Newly opened restaurant Chambal focuses on the cuisines of Madhya Pradesh, Rajasthan and Uttar Pradesh. Here's what to expect...

Take a culinary tour of the Chambal valley at this new restaurant

Rashmi Rajagopal Published :  24th June 2022 12:00 AM   |   Published :   |  24th June 2022 12:00 AM

Dakhin Laal Meat Curry

The Chambal river, a tributary of the Yamuna, flows through Madhya Pradesh, Rajasthan and Uttar Pradesh. It is the cuisine of the regions that the river touches that forms the menu of the newly opened restaurant Chambal, the sister property of the popular Coast To Coast, a Bengaluru institution known for its Mangalorean fare. The decor is minimal and functional, designed for elaborate lunches where the food does all the talking.

Kachumber Beetroot Salad
Beetroot Kachumber Salad

When we stopped by for lunch, we were first served a ceramic pot of Tamatar Mirch Shorba. A take on the quintessential tomato soup, it was loaded with spices and topped off with a smoked green chilli. While this one cleared up our sinuses, the Beetroot Kachumber Salad which was served next was a lot more soothing on our palate. A mix of grated coconut, diced beetroot, roasted peanuts and fresh herbs, this was quite delicious and refreshing. The Malai Broccoli Tikka (broccoli in a creamy mustard-flavoured masala and cooked in a clay oven) and Dacoit’s Money Bags (wonton potlis filled with minced prawns) are two starters that are worth a try. However, our favourite was the Chicken Hara Mirch Masala, chicken cooked in a masala made from cashew nuts and green chillies.
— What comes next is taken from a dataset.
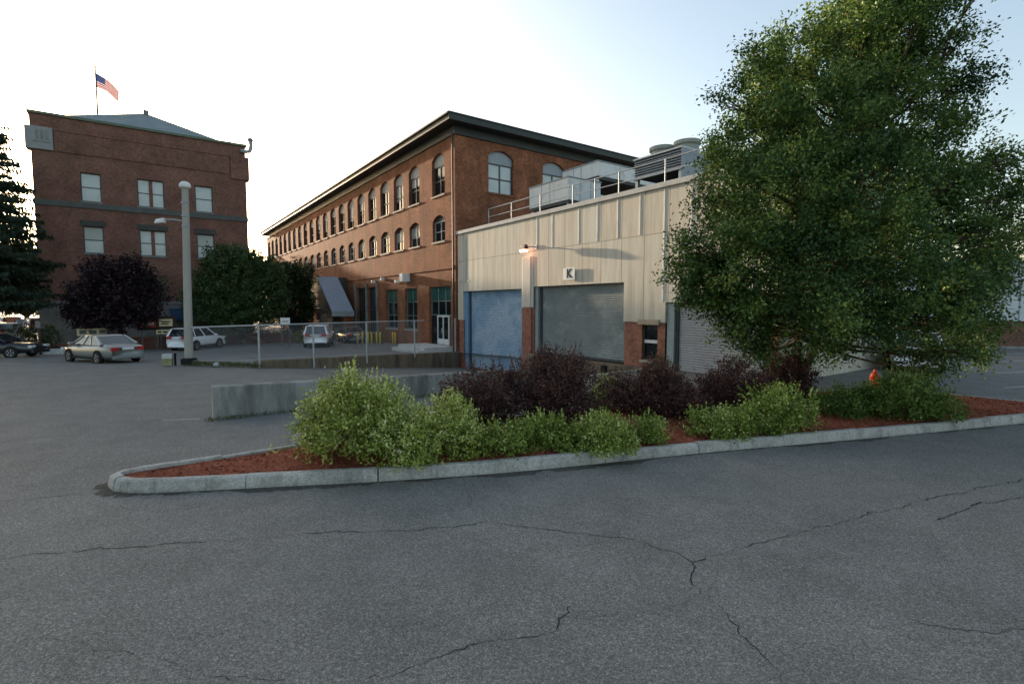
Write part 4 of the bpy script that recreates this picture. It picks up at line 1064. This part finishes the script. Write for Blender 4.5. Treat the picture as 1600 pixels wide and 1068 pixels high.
def car(name, label, paint, P, loc_, rz, cat='car', group='parked cars', lower=None):
    """P: L, W, H, belt, hood, nose, wheel base, glass base x0/x1, roof x0/x1, wheel radius, deck"""
    L, W = P['L'], P['W']; r = empty(name, loc_, rz, label, cat, group)
    hw = W/2; wr = P['wr']; ax = P['wb']/2
    st = P['st']           # stations (x, z_top, half width factor, z_low)
    b = MB(); vs = []
    for (x, zt, k, zl) in st:
        w = hw*k
        vs += [(x, -w*.86, zl), (x, -w*.98, zl+.12), (x, -w, zl+(zt-zl)*.55), (x, -w*.955, zt-.05), (x, -w*.80, zt), (x, 0, zt+.025), (x, w*.80, zt), (x, w*.955, zt-.05), (x, w, zl+(zt-zl)*.55), (x, w*.98, zl+.12), (x, w*.86, zl)]
    n = 11; m = len(st); fs = []
    for i in range(m-1):
        for j in range(n): fs.append((i*n+j, i*n+(j+1) % n, (i+1)*n+(j+1) % n, (i+1)*n+j))
    fs += [tuple(range(n)), tuple((m-1)*n+j for j in reversed(range(n)))]
    b.add(vs, fs); b.build('body', paint, r, smooth=True, sub=1)
    # cabin: glass house between belt and roof, then roof and pillars in body colour
    x0, x1, y0, y1 = P['g0'], P['g1'], P['r0'], P['r1']; zb, zr = P['belt'], P['H']; wb_, wt = hw*.88, hw*.70
    bot = [(x0, -wb_, zb), (x1, -wb_, zb), (x1, wb_, zb), (x0, wb_, zb)]; top = [(y0, -wt, zr-.05), (y1, -wt, zr-.05), (y1, wt, zr-.05), (y0, wt, zr-.05)]
    def face(nm, i, j):
        q = [Vector(bot[i]), Vector(bot[j]), Vector(top[j]), Vector(top[i])]
        MB().add([tuple(v) for v in q], [(0, 1, 2, 3)]).build(nm, CG, r)
    face('side_window', 0, 1); face('windscreen', 1, 2); face('side_window', 2, 3); face('rear_window', 3, 0)
    t = MB(); mx = (y0+y1)/2
    t.add([(y0-.04, -wt-.02, zr-.06), (y1+.04, -wt-.02, zr-.06), (y1+.04, wt+.02, zr-.06), (y0-.04, wt+.02, zr-.06),
           (y0+.1, -wt*.8, zr-.005), (y1-.15, -wt*.8, zr-.005), (y1-.15, wt*.8, zr-.005), (y0+.1, wt*.8, zr-.005), (mx, 0, zr+.015)],
          [(0, 3, 2, 1), (0, 1, 5, 4), (1, 2, 6, 5), (2, 3, 7, 6), (3, 0, 4, 7), (4, 5, 8), (5, 6, 8), (6, 7, 8), (7, 4, 8)])
    t.build('roof', paint, r, smooth=False, bevel=.02)
    for i in range(4):
        a, c = Vector(bot[i]), Vector(top[i]); MB().cyl(a, c, .055 if i in (1, 2) else .09, .05, 6).build('pillar', paint, r)
    for tb in P['pil']:
        for sg in (-1, 1):
            xb = x0+(x1-x0)*tb; xt = y0+(y1-y0)*tb; MB().cyl((xb, sg*wb_, zb-.02), (xt, sg*wt, zr-.05), .04, None, 6).build('pillar', paint, r)
    for x in (-ax, ax):
        for sg in (-1, 1):
            MB().cyl((x, sg*(hw*.93), wr*1.03), (x, sg*(hw+.004), wr*1.03), wr*1.17, None, 22).build('wheel_arch', MAT['rubber'], r)
            wl = MB(); wl.lathe([(wr*.62, -.1), (wr*.93, -.1), (wr, -.06), (wr, .06), (wr*.93, .1), (wr*.62, .1)], 22)
            tyre = wl.build('wheel', MAT['rubber'], r); tyre.location = (x, sg*(hw-.08), wr); tyre.rotation_euler = (R(-90*sg), 0, 0)
            q = MB(); q.lathe([(.01, .075), (.05, .09), (wr*.2, .08), (wr*.62, .102), (wr*.66, .09)], 18)
            for k in range(5):
                an_ = 2*math.pi*k/5; q.hexa([(math.cos(an_+d)*rr, math.sin(an_+d)*rr, zz) for zz in (.08, .104) for rr, d in ((wr*.15, -.3), (wr*.58, -.12), (wr*.58, .12), (wr*.15, .3))])
            q.build('rim', RIM, tyre)
    xr, xf = st[0][0], st[-1][0]; zt = P['lz']
    for sg in (-1, 1):
        MB().box(xr-.012, xr+.16, *sorted((sg*hw*.44, sg*hw*.82)), zt-.1, zt+P.get('lh', .08)).build('tail_light', TL, r, bevel=.02)
        MB().box(xf-.2, xf+.008, *sorted((sg*hw*.5, sg*hw*.88)), P['hz']-.08, P['hz']+.06).build('headlight', HLM, r, bevel=.02)
        MB().box(x1-.35, x1-.15, *sorted((sg*hw*.98, sg*(hw+.17))), zb-.02, zb+.12).build('mirror', paint, r, bevel=.03)
    MB().box(xr-.03, xr+.02, -.26, .26, P['pz'], P['pz']+.13).build('number_plate', PLATE, r)
    MB().box(xr-.05, xr+.1, -hw*.76, hw*.76, .26, .42).build('rear_bumper', lower or paint, r, bevel=.04)
    MB().box(xf-.12, xf+.05, -hw*.82, hw*.82, .24, .42).build('front_bumper', lower or paint, r, bevel=.04)
    b = MB()
    for sg in (-1, 1):
        b.box(-ax+wr*1.2, ax-wr*1.2, *sorted((sg*hw*.985, sg*(hw+.012))), .24, .33)
    b.build('door_sill', MAT['rubber'], r)
    return r
SED = dict(L=4.8, W=1.8, H=1.42, belt=.93, wb=2.72, wr=.32, g0=-1.62, g1=1.12, r0=-.82, r1=.30, pil=(.36, .62), lz=.78, hz=.66, pz=.72,
    st=[(-2.38, .82, .78, .34), (-2.3, .96, .88, .26), (-1.75, .99, .96, .22), (-.9, .95, .99, .2), (.2, .93, 1, .2), (1.05, .91, .99, .2), (1.7, .85, .96, .22), (2.2, .74, .88, .26), (2.38, .60, .74, .32)])
SUVP = dict(L=4.6, W=1.82, H=1.66, belt=1.03, wb=2.68, wr=.35, g0=-2.12, g1=1.05, r0=-1.85, r1=.25, pil=(.25, .60), lz=1.0, hz=.82, pz=.85, lh=.08,
    st=[(-2.28, .95, .84, .38), (-2.22, 1.06, .92, .3), (-1.4, 1.07, .99, .25), (0, 1.04, 1, .25), (1.0, 1.03, .99, .25), (1.7, .98, .96, .27), (2.15, .88, .89, .3), (2.3, .7, .8, .36)])
VANP = dict(L=4.9, W=1.95, H=1.78, belt=1.05, wb=2.95, wr=.34, g0=-2.32, g1=1.35, r0=-2.12, r1=.45, pil=(.28, .62), lz=1.05, hz=.8, pz=.82, lh=.06,
    st=[(-2.45, .98, .88, .36), (-2.4, 1.08, .95, .28), (-1.4, 1.09, 1, .23), (0, 1.06, 1, .23), (1.3, 1.05, .99, .23), (1.9, .95, .95, .26), (2.3, .78, .86, .3), (2.45, .62, .76, .36)])
wp = carpaint('paint_white', (.84, .84, .85), 0)
silver = carpaint('paint_silver', (.20, .215, .205), .2)
def put(x, y): return (x, y, gz(x, y))
car('saloon_car', 'silver grey saloon car parked in front of the plum tree', silver, SED, put(-21.35, 26.6), math.atan2(.445, -.895))
car('estate_car', 'white sport utility car behind the concrete pole', wp, SUVP, put(-24.45, 39.7), R(86))
car('people_carrier', 'white people carrier seen from behind near the stair canopy', wp, VANP, put(-16.1, 42.6), R(105), lower=MAT['rubber'])
car('hatchback_car', 'dark grey car half hidden beside the white people carrier', carpaint('paint_grey', (.13, .14, .15), .3), SED, put(-14.9, 47.2), R(120))
car('black_car', 'black car cut off by the frame edge beside the pale kerb slab', carpaint('paint_black', (.012, .013, .018), .1), SED, put(-30.75, 30.3), R(12))
car('white_car', 'white car parked under the right side of the big tree', wp, SUVP, put(17.5, 22.4), R(58))
cols_ = [((-45.5, 49, 0), 'paint_white2', (.6, .62, .64), SUVP, 'pale car beyond the hedge nearest the stone base'), ((-49.5, 52, 0), 'paint_navy', (.03, .035, .06), SED, 'dark blue car between two pale cars beyond the hedge'),
         ((-52.5, 53.5, 0), 'paint_silver2', (.5, .51, .53), SUVP, 'silver car under the spruce beyond the hedge'), ((-44.0, 44.5, 0), 'paint_cream', (.55, .54, .46), VANP, 'cream van just behind the hedge at the frame edge')]
for (p, nm, c, pr_, lab) in cols_:
    car('parked_car', lab, carpaint(nm, c, .1), pr_, (p[0], p[1], gz(p[0], p[1])+(.55 if nm != 'paint_cream' else .1)), R(140), group='cars parked beyond the hedge')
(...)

Nutty, piquant and creamy all at once, this was quite an interesting dish.

Chicken Hara Mirch Masala
Chicken Hara Mirch Masala

From the curries, our pick is the Wazwan Yakhni Gosht, the popular Kashmiri mutton delicacy in which the meat is cooked in a yoghurt and fennel sauce. We paired this with a selection of breads. The flavours were subtle and light and the mutton was perfectly cooked. Of the breads, our favourite was the Chilli Cheese naan, its heavy cheese filling mellowing out the notes of the minced chillies it came topped with. 

Rabdi Gulab Jamun
Rabdi Gulab Jamun

We completed our meal with a dessert of Rabdi Gulab Jamun — gulab jamun with a sprinkling of deep-fried boondi and soaked in sweet and thick rabdi.  

North Indian food is not hard to come by in Bengaluru. However, Chambal sets itself apart by focusing on cuisines that are yet to be thoroughly explored.